►

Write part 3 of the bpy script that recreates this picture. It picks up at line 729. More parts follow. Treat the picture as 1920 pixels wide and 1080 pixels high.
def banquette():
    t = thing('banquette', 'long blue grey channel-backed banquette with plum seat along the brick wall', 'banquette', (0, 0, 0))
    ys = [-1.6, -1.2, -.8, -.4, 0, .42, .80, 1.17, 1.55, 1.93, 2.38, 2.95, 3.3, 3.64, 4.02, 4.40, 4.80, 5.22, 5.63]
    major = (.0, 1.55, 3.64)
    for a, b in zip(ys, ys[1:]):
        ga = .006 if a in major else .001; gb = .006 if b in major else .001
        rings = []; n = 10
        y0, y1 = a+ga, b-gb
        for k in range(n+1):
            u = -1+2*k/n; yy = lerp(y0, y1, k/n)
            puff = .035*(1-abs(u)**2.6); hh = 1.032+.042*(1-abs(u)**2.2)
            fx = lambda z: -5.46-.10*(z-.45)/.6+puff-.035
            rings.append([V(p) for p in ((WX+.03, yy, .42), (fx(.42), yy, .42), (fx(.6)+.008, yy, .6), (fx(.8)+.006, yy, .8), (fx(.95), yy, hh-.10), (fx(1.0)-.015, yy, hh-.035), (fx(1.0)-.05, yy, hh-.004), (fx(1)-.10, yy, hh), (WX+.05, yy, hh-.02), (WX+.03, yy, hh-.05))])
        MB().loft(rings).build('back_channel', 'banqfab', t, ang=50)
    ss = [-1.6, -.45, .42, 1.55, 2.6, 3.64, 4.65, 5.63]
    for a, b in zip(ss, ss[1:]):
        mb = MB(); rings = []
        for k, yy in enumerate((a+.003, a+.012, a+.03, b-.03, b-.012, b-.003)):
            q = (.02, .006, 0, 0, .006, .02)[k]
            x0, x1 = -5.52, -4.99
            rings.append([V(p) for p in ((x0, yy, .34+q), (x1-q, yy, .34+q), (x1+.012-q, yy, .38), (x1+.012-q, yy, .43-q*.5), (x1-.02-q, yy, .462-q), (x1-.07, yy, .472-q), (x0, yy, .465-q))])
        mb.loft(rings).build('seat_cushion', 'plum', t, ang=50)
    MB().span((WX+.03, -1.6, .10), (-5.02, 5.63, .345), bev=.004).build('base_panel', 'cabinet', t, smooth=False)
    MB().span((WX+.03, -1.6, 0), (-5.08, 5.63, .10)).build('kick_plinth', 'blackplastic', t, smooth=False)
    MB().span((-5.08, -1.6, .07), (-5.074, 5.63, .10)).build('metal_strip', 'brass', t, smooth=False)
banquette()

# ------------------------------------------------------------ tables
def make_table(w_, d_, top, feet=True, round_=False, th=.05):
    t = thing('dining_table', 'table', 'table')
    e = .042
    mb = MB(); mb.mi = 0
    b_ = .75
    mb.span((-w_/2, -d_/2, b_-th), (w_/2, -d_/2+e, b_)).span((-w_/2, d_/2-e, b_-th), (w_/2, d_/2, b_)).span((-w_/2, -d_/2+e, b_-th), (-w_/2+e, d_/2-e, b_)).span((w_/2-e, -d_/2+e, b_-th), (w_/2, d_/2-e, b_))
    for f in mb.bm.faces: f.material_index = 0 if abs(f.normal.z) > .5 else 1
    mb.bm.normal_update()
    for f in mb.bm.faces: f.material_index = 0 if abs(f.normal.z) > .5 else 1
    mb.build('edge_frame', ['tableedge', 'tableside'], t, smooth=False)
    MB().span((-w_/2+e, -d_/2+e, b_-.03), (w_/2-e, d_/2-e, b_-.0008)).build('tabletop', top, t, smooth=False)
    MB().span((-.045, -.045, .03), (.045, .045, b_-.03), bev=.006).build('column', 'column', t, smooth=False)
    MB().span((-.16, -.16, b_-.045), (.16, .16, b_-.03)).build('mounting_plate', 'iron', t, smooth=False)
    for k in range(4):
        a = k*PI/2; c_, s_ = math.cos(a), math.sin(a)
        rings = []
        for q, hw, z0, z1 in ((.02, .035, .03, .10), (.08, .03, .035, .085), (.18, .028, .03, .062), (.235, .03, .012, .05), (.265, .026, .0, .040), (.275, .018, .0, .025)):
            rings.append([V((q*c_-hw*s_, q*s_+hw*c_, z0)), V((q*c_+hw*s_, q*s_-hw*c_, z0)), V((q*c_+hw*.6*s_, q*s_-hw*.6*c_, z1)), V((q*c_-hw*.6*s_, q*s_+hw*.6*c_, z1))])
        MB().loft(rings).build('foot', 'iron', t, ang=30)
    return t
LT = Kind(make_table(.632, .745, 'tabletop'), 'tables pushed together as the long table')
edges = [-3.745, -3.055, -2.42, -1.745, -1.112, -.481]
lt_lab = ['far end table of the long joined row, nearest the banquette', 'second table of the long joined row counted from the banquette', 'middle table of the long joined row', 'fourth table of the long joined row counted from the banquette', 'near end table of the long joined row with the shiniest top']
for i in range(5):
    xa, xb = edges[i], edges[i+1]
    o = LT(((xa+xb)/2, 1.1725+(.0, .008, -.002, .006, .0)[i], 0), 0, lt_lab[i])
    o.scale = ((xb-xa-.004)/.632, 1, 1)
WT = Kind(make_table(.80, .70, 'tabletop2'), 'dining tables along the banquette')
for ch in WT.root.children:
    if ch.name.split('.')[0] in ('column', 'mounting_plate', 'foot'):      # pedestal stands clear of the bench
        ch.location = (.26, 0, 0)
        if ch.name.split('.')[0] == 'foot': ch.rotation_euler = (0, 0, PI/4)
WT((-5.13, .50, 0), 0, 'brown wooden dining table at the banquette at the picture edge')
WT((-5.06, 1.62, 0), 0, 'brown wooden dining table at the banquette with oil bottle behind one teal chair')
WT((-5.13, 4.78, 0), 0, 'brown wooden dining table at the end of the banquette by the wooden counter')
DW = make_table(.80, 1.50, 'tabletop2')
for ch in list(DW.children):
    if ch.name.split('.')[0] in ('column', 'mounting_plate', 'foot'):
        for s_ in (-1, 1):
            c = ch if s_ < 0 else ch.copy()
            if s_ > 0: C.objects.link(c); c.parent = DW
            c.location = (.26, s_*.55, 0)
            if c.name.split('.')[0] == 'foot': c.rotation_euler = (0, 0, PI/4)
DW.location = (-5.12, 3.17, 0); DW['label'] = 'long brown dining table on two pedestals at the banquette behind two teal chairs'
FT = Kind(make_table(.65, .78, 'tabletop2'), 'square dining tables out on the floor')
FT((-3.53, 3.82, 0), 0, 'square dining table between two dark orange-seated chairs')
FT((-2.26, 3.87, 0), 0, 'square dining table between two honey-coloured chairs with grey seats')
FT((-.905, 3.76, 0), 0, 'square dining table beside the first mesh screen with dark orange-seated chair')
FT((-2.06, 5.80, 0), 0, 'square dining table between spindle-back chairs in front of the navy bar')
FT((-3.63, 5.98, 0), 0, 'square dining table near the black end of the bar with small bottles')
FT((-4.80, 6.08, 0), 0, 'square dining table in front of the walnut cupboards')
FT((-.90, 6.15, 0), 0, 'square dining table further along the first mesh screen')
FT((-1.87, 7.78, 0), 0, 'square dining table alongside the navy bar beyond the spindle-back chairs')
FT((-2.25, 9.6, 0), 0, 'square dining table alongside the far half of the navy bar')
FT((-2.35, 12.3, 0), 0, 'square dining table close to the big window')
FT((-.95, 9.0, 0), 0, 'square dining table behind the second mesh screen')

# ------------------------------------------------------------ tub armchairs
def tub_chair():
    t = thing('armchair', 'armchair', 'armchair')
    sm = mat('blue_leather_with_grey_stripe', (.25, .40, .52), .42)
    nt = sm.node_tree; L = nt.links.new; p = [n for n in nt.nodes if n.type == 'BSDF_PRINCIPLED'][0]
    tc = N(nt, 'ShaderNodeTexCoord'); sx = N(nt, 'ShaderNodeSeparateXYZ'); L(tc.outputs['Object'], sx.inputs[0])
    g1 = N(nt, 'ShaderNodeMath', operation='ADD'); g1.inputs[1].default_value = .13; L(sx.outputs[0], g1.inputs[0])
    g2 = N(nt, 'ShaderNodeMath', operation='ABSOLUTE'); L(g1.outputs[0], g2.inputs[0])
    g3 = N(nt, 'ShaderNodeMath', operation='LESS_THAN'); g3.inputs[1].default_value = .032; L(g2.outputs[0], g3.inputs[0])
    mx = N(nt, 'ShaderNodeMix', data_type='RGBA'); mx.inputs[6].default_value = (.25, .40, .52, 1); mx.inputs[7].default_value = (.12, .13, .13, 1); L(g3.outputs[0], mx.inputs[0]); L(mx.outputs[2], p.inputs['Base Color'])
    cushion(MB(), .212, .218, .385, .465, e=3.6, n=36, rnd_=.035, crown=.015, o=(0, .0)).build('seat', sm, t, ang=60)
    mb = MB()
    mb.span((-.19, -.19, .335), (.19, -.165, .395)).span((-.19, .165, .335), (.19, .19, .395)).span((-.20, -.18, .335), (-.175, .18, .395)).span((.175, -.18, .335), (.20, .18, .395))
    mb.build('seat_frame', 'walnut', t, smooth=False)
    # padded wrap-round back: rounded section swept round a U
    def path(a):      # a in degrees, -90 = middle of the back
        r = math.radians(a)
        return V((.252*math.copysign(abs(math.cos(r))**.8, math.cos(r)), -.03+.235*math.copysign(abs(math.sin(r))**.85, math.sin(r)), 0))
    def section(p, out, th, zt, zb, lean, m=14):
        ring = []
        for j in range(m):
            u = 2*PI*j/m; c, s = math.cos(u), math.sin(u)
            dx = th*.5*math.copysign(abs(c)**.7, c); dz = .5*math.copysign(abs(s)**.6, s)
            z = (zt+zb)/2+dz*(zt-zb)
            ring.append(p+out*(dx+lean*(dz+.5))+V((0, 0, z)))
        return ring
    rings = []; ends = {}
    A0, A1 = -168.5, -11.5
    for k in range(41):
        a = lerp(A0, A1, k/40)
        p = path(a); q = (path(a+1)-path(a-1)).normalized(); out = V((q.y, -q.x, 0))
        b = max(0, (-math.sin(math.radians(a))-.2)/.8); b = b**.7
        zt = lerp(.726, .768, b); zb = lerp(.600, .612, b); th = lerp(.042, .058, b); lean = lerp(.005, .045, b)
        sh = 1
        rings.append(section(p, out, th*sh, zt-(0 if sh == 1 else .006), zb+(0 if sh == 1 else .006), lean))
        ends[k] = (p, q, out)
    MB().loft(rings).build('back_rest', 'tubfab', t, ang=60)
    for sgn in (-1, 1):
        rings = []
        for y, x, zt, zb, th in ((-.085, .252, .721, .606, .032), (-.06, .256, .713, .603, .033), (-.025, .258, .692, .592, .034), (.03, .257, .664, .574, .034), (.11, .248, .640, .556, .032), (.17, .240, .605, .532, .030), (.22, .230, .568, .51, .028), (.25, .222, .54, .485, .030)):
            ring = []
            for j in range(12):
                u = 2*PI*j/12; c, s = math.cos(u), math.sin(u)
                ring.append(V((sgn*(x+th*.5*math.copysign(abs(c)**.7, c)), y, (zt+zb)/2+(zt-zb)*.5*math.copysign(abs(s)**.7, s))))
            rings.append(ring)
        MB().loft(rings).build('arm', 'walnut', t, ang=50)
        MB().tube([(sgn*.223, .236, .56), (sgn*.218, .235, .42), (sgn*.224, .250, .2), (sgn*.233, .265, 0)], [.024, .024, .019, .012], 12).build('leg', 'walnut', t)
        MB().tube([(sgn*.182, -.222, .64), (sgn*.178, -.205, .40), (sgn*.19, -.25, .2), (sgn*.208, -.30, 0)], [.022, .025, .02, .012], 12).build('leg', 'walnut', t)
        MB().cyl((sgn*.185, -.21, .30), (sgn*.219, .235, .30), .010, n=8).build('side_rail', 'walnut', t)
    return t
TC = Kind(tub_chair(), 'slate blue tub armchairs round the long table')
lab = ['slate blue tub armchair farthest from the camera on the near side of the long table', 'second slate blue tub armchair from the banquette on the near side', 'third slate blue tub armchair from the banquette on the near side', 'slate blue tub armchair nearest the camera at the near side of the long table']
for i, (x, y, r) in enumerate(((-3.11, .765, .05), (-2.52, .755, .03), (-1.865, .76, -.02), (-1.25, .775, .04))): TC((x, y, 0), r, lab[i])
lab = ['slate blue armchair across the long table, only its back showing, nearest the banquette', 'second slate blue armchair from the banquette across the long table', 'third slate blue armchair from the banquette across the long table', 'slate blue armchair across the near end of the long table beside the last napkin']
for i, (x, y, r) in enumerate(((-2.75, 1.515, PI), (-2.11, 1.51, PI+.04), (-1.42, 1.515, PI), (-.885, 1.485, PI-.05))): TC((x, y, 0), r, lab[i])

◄

» **Aim**:
Report how many lines above hold the string "False", giving nothing but the number.

» **Answer to this task**:
9